The Hard Times: Too Fat to Record
In the music blog business (or facsimile of a business, anyway), recording a concert is sort of like hitting with a corked bat. Pay no attention to the band, talk with your friends, drink as much as you want and the next day, the whole thing’s waiting for you (unless you pressed the wrong button by accident: umm…when you get a chance, can you please email me the set list?) Armed with a brand-new recorder that worked just fine in the jazz club, then in the church, the question was, would it be up to the challenge of a loud rock show? Let’s see, Wednesday night, who’s playing? Oh yeah, ska night at Otto’s, the perfect opportunity to see how much volume it might be able to handle.

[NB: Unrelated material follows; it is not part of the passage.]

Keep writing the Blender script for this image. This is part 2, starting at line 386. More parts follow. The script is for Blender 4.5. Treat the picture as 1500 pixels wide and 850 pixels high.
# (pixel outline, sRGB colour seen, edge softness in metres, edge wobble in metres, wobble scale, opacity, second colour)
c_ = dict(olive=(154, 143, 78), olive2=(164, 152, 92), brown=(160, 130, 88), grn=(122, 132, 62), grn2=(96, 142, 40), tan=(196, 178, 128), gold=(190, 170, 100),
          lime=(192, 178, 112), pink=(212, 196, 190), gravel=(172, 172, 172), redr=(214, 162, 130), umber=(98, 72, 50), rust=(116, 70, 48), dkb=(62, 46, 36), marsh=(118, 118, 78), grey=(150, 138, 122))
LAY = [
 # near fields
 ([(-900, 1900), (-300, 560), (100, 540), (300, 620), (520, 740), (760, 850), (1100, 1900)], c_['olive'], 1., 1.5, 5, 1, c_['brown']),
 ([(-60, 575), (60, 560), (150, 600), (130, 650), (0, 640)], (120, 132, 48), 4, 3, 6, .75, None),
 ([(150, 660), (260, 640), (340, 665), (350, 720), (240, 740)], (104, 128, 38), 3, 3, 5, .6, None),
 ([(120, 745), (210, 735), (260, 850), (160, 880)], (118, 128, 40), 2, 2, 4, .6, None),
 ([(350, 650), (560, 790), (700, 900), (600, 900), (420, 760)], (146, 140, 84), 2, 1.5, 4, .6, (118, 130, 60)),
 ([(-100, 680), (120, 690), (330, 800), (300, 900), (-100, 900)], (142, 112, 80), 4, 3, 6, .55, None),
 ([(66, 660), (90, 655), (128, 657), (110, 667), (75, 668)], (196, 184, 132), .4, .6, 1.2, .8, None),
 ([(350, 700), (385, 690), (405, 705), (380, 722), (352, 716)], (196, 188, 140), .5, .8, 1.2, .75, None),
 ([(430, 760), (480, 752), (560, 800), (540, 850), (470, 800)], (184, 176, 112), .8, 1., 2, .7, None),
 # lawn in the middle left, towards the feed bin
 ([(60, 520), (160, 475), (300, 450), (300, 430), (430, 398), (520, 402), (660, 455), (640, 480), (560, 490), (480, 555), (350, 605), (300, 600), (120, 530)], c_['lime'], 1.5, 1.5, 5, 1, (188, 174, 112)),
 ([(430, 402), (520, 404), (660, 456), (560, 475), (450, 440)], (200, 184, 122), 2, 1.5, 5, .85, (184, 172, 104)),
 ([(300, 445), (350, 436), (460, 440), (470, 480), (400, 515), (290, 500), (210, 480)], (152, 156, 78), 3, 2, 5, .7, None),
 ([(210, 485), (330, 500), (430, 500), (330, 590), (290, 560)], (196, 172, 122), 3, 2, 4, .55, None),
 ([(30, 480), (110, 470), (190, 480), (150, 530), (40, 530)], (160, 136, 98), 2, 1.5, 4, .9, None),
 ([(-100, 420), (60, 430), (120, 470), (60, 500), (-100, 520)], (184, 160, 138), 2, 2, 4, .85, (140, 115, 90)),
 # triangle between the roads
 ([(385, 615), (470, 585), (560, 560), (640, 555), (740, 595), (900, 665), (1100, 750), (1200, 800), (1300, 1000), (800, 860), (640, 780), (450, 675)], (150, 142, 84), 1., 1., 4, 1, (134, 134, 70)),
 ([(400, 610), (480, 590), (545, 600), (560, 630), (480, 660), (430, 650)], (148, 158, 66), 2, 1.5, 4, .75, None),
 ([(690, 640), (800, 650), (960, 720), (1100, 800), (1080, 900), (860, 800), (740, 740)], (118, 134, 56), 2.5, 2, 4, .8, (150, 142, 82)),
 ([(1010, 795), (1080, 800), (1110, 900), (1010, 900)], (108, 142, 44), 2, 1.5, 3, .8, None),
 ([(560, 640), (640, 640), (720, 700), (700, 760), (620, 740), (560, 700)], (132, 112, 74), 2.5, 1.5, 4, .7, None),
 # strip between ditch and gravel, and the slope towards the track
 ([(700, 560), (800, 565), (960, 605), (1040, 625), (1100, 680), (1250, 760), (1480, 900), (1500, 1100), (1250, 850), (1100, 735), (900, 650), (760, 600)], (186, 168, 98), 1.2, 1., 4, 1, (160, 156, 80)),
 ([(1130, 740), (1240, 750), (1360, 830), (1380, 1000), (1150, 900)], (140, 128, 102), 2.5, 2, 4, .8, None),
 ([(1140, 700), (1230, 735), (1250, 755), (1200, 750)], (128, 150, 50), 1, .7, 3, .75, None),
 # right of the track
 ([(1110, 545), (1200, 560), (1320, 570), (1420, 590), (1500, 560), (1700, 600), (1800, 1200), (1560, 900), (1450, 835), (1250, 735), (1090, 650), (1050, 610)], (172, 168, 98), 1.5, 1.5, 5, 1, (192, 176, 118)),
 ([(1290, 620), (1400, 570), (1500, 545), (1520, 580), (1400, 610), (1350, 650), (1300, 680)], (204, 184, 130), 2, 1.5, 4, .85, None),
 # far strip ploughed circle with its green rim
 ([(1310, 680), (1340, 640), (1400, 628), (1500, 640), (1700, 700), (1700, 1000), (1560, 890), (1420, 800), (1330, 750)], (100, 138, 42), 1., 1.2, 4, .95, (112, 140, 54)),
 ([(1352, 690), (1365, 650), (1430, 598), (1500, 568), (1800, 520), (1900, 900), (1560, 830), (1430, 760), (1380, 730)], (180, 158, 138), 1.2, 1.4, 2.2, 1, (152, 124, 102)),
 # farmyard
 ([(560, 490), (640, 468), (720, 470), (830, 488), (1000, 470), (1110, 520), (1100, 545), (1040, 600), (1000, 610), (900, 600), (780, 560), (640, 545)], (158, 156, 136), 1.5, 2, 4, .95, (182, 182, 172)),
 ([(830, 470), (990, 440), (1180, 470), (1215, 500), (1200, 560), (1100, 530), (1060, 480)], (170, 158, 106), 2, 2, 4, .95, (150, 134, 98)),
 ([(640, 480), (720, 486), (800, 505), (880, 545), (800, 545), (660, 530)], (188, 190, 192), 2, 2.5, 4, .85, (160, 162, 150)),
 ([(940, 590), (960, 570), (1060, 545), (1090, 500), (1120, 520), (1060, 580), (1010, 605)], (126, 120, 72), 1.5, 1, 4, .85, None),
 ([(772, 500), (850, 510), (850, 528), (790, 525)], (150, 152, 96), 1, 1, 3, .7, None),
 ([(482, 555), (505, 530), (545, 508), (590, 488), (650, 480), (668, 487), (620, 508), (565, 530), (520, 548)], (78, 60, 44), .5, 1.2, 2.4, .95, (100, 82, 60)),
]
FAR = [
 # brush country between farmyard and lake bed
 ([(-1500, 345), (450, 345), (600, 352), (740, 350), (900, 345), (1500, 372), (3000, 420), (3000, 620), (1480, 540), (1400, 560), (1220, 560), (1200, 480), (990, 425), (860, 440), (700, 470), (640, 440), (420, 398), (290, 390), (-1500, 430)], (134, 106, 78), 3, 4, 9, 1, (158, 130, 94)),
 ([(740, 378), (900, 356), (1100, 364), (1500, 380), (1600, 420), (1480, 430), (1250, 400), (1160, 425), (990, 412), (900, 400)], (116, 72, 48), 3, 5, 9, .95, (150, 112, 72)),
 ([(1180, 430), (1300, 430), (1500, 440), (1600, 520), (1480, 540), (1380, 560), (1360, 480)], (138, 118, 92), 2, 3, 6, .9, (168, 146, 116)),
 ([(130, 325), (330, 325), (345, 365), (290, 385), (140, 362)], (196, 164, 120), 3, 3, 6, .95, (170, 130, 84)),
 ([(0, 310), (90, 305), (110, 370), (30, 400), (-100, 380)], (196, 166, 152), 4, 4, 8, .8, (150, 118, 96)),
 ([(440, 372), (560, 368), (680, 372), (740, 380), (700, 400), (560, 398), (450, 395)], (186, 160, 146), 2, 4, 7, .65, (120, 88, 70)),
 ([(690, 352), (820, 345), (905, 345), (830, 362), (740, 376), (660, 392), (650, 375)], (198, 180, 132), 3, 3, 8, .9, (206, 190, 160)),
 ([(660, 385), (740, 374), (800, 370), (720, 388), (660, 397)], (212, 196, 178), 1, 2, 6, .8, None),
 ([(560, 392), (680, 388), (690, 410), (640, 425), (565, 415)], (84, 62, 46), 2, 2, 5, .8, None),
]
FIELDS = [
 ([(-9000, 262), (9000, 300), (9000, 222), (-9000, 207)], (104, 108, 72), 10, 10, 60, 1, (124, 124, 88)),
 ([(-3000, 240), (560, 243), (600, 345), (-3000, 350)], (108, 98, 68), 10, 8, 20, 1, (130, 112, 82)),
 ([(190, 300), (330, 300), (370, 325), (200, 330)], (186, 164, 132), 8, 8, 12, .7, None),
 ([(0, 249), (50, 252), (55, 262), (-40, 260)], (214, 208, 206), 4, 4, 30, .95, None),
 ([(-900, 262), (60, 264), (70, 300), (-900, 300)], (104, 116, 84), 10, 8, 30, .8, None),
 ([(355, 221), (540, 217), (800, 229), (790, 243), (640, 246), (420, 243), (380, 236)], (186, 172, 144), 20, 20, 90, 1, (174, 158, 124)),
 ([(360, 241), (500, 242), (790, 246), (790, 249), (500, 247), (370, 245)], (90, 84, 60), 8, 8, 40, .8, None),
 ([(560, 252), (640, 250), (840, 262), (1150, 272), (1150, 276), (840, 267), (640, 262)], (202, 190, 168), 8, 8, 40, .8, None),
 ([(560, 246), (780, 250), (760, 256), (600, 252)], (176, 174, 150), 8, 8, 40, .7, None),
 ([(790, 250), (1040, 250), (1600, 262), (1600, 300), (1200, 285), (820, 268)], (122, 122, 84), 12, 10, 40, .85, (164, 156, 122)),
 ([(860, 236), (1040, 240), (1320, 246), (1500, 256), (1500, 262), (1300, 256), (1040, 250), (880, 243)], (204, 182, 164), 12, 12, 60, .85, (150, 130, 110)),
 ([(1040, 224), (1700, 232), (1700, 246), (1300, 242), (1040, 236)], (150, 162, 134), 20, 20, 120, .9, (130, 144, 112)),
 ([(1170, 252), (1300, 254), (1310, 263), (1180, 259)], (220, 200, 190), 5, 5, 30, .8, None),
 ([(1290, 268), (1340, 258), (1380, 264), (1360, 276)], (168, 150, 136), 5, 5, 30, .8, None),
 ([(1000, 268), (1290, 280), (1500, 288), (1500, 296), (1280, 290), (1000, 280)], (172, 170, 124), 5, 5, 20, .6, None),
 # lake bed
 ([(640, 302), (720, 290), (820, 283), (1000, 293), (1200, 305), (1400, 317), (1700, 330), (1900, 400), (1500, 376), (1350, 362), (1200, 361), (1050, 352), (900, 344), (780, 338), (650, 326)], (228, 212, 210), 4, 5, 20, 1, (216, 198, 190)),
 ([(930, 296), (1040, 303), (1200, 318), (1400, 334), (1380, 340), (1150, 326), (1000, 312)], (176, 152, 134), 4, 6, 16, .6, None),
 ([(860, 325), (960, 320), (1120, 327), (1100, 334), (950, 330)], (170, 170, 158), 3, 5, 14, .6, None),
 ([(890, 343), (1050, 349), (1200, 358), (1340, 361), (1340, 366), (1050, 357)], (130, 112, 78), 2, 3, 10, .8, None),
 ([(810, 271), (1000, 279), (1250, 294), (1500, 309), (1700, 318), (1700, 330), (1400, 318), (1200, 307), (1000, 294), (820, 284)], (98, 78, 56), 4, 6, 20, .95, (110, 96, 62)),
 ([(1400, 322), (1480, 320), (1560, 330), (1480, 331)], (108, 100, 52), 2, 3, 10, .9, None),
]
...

By a little after nine, the Hard Times had taken the stage. They’ve got a cool concept: instrumental reggae. They don’t do dub, just long, slinky, rootsy grooves. If they keep this up, maybe someday they’ll be the next John Brown’s Body or Giant Panda. They’ve got an excellent organist who uses an oldschool Vox setting, for a real vintage Studio One sound, and who handles most of the the leads and solos. Their lead guitarist, who was amped lower in the mix, with a tuneful, jazz-tinted sound, handled the others: he’s good, and it would have been nice to have heard more of him. If their set wasn’t all that tight, that might have been due to the fact that onstage at Otto’s it’s awfully hard to hear the drums if they’re quiet and the rest of the band is loud – which was the case tonight, with just a steady shuffle beat going on behind the band. Midway through the set a big guy came up and did a long number about ganja and that went over well; later, they took a stab at Bill Withers’ Use Me and that wasn’t as successful, although the girl who joined them for that one sang the hell out of it. The crowd was into it, and it was a cool crowd: multicultural, multigenerational, both genders represented, a telling reminder of the great things that can happen in this city when you take the trendoids and the yuppies out of the picture.
The recorder? Definitely not up to the challenge of a reggae band, at least one with bass as fat as these guys have. The Hard Times are up at Shrine this Saturday at 8, opening an excellent triplebill with the oldschool rocksteady Bluebeats at 9 and then the reliably fun King Django at 10.